As Ethiopia races to close widening gaps in water, sanitation, and hygiene infrastructure, the international organization Aqua for All is calling on the government to establish a clear, strong policy framework that can unlock private‑sector participation in the WASH sector.
The Netherlands‑based nonprofit argues that traditional funding models, which rely heavily on government budgets and foreign aid, are no longer enough to meet Ethiopia’s 2030 development goals. To reach universal access to safe drinking water and basic sanitation, Aqua for All says the government must treat the private sector not as a side partner but as a central pillar of the WASH ecosystem.
Hzekiel Aynalem, Aqua for All’s WASH Finance Program Manager and Country Representative for Ethiopia, told reporters that while the country has made progress in expanding water coverage, current efforts move too slowly to achieve the ultimate target of 100 percent public access. “If we want to reach 100 percent community benefit at the required speed, the private sector must play its role,” he said.
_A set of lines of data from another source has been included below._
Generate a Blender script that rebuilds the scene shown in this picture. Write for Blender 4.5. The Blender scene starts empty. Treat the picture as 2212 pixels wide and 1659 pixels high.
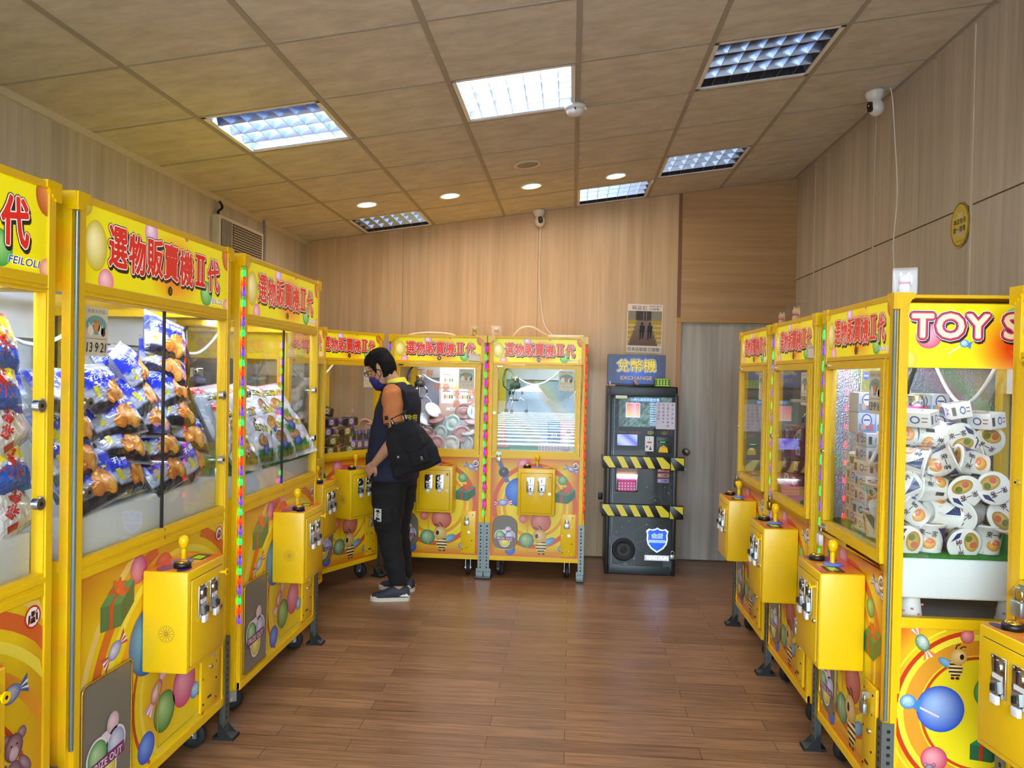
import bpy, bmesh, math, random
from mathutils import Matrix, Vector
S = bpy.context.scene
COL = S.collection
PI = math.pi
R = math.radians
random.seed(7)

# ------------------------------------------------------------------ camera
FPX, CXP, CYP, HC = 1661.0, 1106.0, 829.5, 1.60
_dy = Vector((1235 - CXP, -(812 - CYP), -FPX)).normalized()
_r = R(1.15)
_up = Vector((math.sin(_r), math.cos(_r), 0)); _up = (_up - _dy * _up.dot(_dy)).normalized()
_dx = _dy.cross(_up)
cam_d = bpy.data.cameras.new('camera')
cam_d.sensor_fit = 'HORIZONTAL'; cam_d.sensor_width = 36.0; cam_d.lens = FPX / 2212.0 * 36.0
cam_d.clip_start = 0.05; cam_d.clip_end = 200
cam = bpy.data.objects.new('camera', cam_d); COL.objects.link(cam)
M3 = Matrix((_dx, _dy, _up))            # rows: the room axes in camera space = camera axes in room space as columns
cam.matrix_world = Matrix.Translation((0, 0, HC)) @ M3.to_4x4()
S.camera = cam

# ------------------------------------------------------------------ world, exposure
S.view_settings.view_transform = 'Standard'
try: S.view_settings.look = 'None'
except Exception: pass
S.view_settings.gamma = 1.0; S.view_settings.use_curve_mapping = False
S.view_settings.exposure = 1.75
W = bpy.data.worlds.new('sky'); S.world = W; W.use_nodes = True
_n = W.node_tree.nodes; _n.clear()
_bg = _n.new('ShaderNodeBackground'); _o = _n.new('ShaderNodeOutputWorld')
_bg.inputs[0].default_value = (0.74, 0.87, 1.0, 1); _bg.inputs[1].default_value = 5.0
W.node_tree.links.new(_bg.outputs[0], _o.inputs[0])
S.cycles.max_bounces = 7; S.cycles.diffuse_bounces = 4; S.cycles.glossy_bounces = 3
S.cycles.transmission_bounces = 4; S.cycles.transparent_max_bounces = 12
S.cycles.sample_clamp_indirect = 4.0
S.cycles.caustics_reflective = False; S.cycles.caustics_refractive = False
TUBE_E, DOWN_E, BOX_E, BOXD_E = 32.0, 56.0, 26.0, 5.5      # ceiling tubes, downlights, tubes inside the machines (bright, dim)

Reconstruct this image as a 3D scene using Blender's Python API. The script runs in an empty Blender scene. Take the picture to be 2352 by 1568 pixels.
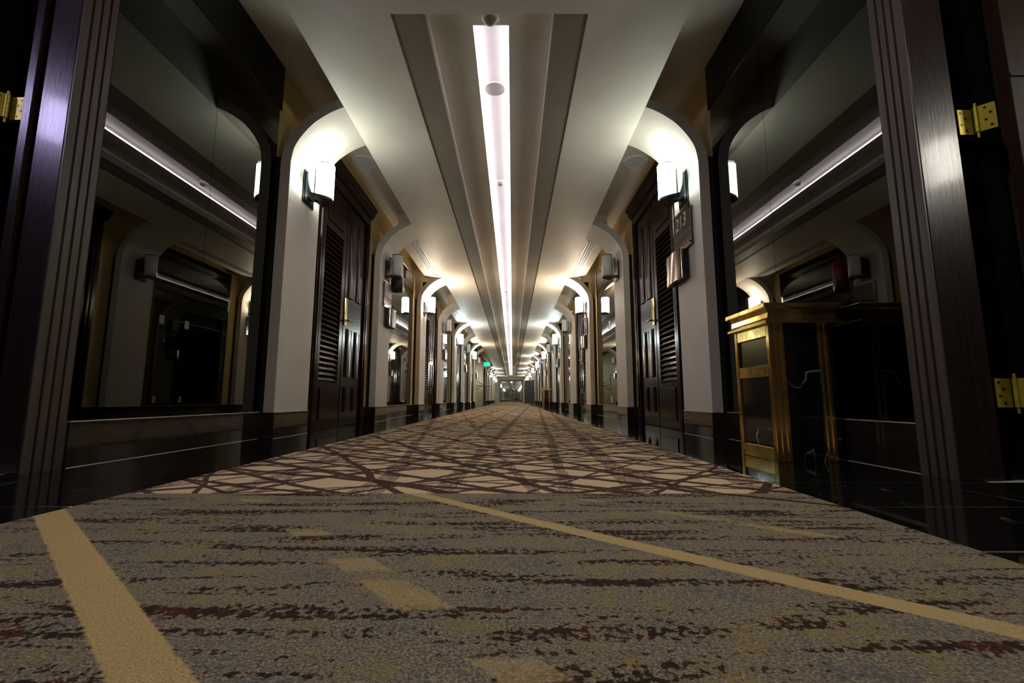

Ethiopia, he noted, has seen rapid transformation in sectors such as telecoms, finance, and renewable energy, but the WASH sector has remained largely stagnant by comparison. He described it as an “untapped market” whose profitability is still under‑recognized due to the absence of clear incentives, coherent regulation, and visible success stories for investors.
“There have been gaps in showing the private sector what can be gained from this market,” Hzekiel said. “Our goal now is to bridge that gap and show that the water and sanitation sector can be a profitable and sustainable business environment.”
The financing challenge is substantial. Data indicate that Ethiopia faces an annual funding gap of about 1.14 billion US dollars to achieve Sustainable Development Goal 6 (SDG 6). Relying only on the traditional “3Ts” model—taxes, tariffs, and transfers—is widely seen as insufficient to keep pace with population growth and urbanization.
Aqua for All is pushing for “market‑led” solutions that can move away from the 40‑year legacy of donor‑driven, grant‑heavy projects where communities contribute little and sustainability is often in doubt. The organization argues that the government cannot fill the gap alone with its limited fiscal space.
Financial institutions, however, have long regarded WASH investments as high‑risk, in part because they are dealing with public services where revenues are unpredictable and governance standards vary. To counter that perception, Aqua for All is working to build investor confidence through innovative financing and risk‑sharing structures.
“We don’t just provide direction; we share the risk,” Hzekiel said. By combining grant capital, technical support, and innovative financial instruments, the organization aims to make the sector more attractive to commercial banks and microfinance institutions.
A flagship example is a 400 million birr loan facility established in partnership with Bunna Bank, which has become the first private bank in Ethiopia to launch a dedicated credit line for water and sanitation projects. Aqua for All contributed grant capital to cover part of the risk, allowing the bank to lend to microfinance institutions and WASH‑focused businesses. Those institutions, in turn, on‑lend to households and small entrepreneurs for water connections, sanitation upgrades, and small‑scale service delivery.
The facility, which is scheduled to operate until 2030, is expected to reach at least 134,000 people in its second phase alone, helping to expand access to clean water and basic sanitation in underserved urban and peri‑urban areas.
Despite such local successes, Aqua for All stresses that broader, systemic change will require a national policy mandate. The organization has worked with the Ministry of Finance and the Ministry of Water and Energy to develop a WASH Financing Strategy, but it says turning that strategy into enforceable policy and detailed implementation guidelines is now essential.
The upcoming One WASH National Program (Phase 3) is expected to place greater emphasis on private‑sector participation, including opportunities for public‑private partnerships and blended financing. Yet Aqua for All believes the government must go a step further by sending a clear, high‑level signal that the private sector is not only welcome but is central to the future of the WASH sector.
“We believe there needs to be a stronger and more specific direction from the government regarding the private sector,” Hzekiel urged. “When policies and strategies are supportive, the confidence of financial institutions to invest increases.”